Thursday, June 21, 2012

Blog Post #2

Portion of Initial Post: 

Online Classes See Cheating Go High-Tech

By Jeffrey R. Young

Easy A's may be even easier to score these days, with the growing popularity of online courses. Tech-savvy students are finding ways to cheat that let them ace online courses with minimal effort, in ways that are difficult to detect.
Take Bob Smith, a student at a public university in the United States. This past semester, he spent just 25 to 30 minutes each week on an online science course, the time it took him to take the weekly test. He never read the online materials for the course and never cracked open a textbook. He learned almost nothing. He got an A.
His secret was to cheat, and he's proud of the method he came up with—though he asked that his real name and college not be used, because he doesn't want to get caught. It involved four friends and a shared Google Doc, an online word-processing file that all five of them could read and add to at the same time during the test.
More on his method in a minute. You've probably already heard of plenty of clever ways students cheat, and this might simply add one more to the list. But the issue of online cheating may rise in prominence, as more and more institutions embrace online courses, and as reformers try new systems of educational badges, certifying skills and abilities learned online. The promise of such systems is that education can be delivered cheaply and conveniently online. Yet as access improves, so will the number of people gaming the system, unless courses are designed carefully.
This prediction has not escaped many of those leading new online efforts, or researchers who specialize in testing.
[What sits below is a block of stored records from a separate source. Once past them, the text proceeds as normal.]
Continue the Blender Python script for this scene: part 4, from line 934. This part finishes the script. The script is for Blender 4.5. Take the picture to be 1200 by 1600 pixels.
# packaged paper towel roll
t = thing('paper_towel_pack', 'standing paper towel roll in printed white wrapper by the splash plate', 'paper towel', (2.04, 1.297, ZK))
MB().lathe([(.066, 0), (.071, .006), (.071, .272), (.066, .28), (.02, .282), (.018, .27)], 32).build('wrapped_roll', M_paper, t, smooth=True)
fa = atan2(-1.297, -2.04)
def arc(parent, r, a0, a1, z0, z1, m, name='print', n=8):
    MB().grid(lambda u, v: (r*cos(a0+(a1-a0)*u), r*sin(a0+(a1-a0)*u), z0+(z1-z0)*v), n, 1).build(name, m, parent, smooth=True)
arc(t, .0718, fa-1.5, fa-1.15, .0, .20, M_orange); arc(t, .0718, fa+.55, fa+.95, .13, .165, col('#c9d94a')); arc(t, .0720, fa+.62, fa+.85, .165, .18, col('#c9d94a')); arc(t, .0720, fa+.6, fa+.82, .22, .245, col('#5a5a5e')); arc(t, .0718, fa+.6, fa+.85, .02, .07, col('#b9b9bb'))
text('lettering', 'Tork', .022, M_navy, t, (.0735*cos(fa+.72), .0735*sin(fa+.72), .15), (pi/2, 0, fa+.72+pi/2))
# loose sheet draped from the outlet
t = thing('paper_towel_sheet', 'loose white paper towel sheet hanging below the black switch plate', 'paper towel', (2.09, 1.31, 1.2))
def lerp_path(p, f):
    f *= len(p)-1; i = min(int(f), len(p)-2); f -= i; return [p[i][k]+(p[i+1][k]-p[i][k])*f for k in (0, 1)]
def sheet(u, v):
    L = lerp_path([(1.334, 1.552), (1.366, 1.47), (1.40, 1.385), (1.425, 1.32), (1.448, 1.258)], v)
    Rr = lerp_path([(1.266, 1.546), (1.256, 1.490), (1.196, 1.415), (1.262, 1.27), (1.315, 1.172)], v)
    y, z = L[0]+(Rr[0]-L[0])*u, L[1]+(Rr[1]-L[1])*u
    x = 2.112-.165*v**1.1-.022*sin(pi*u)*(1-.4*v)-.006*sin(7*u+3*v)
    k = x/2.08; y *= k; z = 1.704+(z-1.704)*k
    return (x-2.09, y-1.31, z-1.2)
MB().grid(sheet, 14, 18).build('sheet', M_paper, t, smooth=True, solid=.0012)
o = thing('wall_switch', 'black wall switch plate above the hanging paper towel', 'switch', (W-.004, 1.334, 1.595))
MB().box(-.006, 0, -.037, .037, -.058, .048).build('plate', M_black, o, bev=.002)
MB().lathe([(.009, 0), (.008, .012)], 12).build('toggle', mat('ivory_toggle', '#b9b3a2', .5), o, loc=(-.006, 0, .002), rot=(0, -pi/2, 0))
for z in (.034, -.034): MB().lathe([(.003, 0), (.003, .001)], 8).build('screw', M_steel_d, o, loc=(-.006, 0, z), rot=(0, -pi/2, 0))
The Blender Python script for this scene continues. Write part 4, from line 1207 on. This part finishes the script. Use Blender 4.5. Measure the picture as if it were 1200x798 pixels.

As students find new ways to cheat, course designers are anticipating them and devising new ways to catch folks like Mr. Smith.
In the case of that student, the professor in the course had tried to prevent cheating by using a testing system that pulled questions at random from a bank of possibilities. The online tests could be taken anywhere and were open-book, but students had only a short window each week in which to take them, which was not long enough for most people to look up the answers on the fly. As the students proceeded, they were told whether each answer was right or wrong.
Mr. Smith figured out that the actual number of possible questions in the test bank was pretty small. If he and his friends got together to take the test jointly, they could paste the questions they saw into the shared Google Doc, along with the right or wrong answers. The schemers would go through the test quickly, one at a time, logging their work as they went. The first student often did poorly, since he had never seen the material before, though he would search an online version of the textbook on Google Books for relevant keywords to make informed guesses. The next student did significantly better, thanks to the cheat sheet, and subsequent test-takers upped their scores even further. They took turns going first. Students in the course were allowed to take each test twice, with the two results averaged into a final score.
"So the grades are bouncing back and forth, but we're all guaranteed an A in the end," Mr. Smith told me. "We're playing the system, and we're playing the system pretty well."
He is a first-generation college student who says he works hard, and honestly, in the rest of his courses, which are held in-person rather than online. But he is juggling a job and classes, and he wanted to find a way to add an easy A to his transcript each semester.
Although the syllabus clearly forbids academic dishonesty, Mr. Smith argues that the university has put so little into the security of the course that it can't be very serious about whether the online students are learning anything. Hundreds of students took the course with him, and he never communicated with the professor directly. It all felt sterile, impersonal, he told me. "If they didn't think students would do this, then they didn't think it through."
A professor familiar with the course, who also asked not to be named, said that it is not unique in this regard, and that other students probably cheat in online introductory courses as well. To them, the courses are just hoops to jump through to get a credential, and the students are happy to pay the tuition, learn little, and add an A.
"This is the gamification of education, and students are winning," the professor told me.
Of course, plenty of students cheat in introductory courses taught the old-fashioned way as well. John Sener, a consultant who has long worked in online learning, says the incident involving Mr. Smith sounds similar to students' sharing of old tests or bringing in cheat sheets. "There is no shortage of weak assessments," he says.

My Response: 

One solution to prevent online cheating could be the avoidance of offering online courses for general education classes, or keeping the courses smaller in order to assist teachers in keeping tabs on students.  Additionally, 21st century skills call for students to be able to collaborate and work effectively in groups.  Instead of consistently having students participate in passive learning, calling for collaboration on exams and quizzes may assist students in better grasping the material and applying it pragmatically.  By allowing students to collaborate, teachers are taking away the fun/risk of breaking the rules.  Furthermore, in upper level classes, where students are asked to synthesize and look deeper into material, the search for the answer is often a more important process than the answer itself.  Ultimately, cheating is only going to hurt the student in the future, and hopefully incent them to embrace learning rather than avoid it.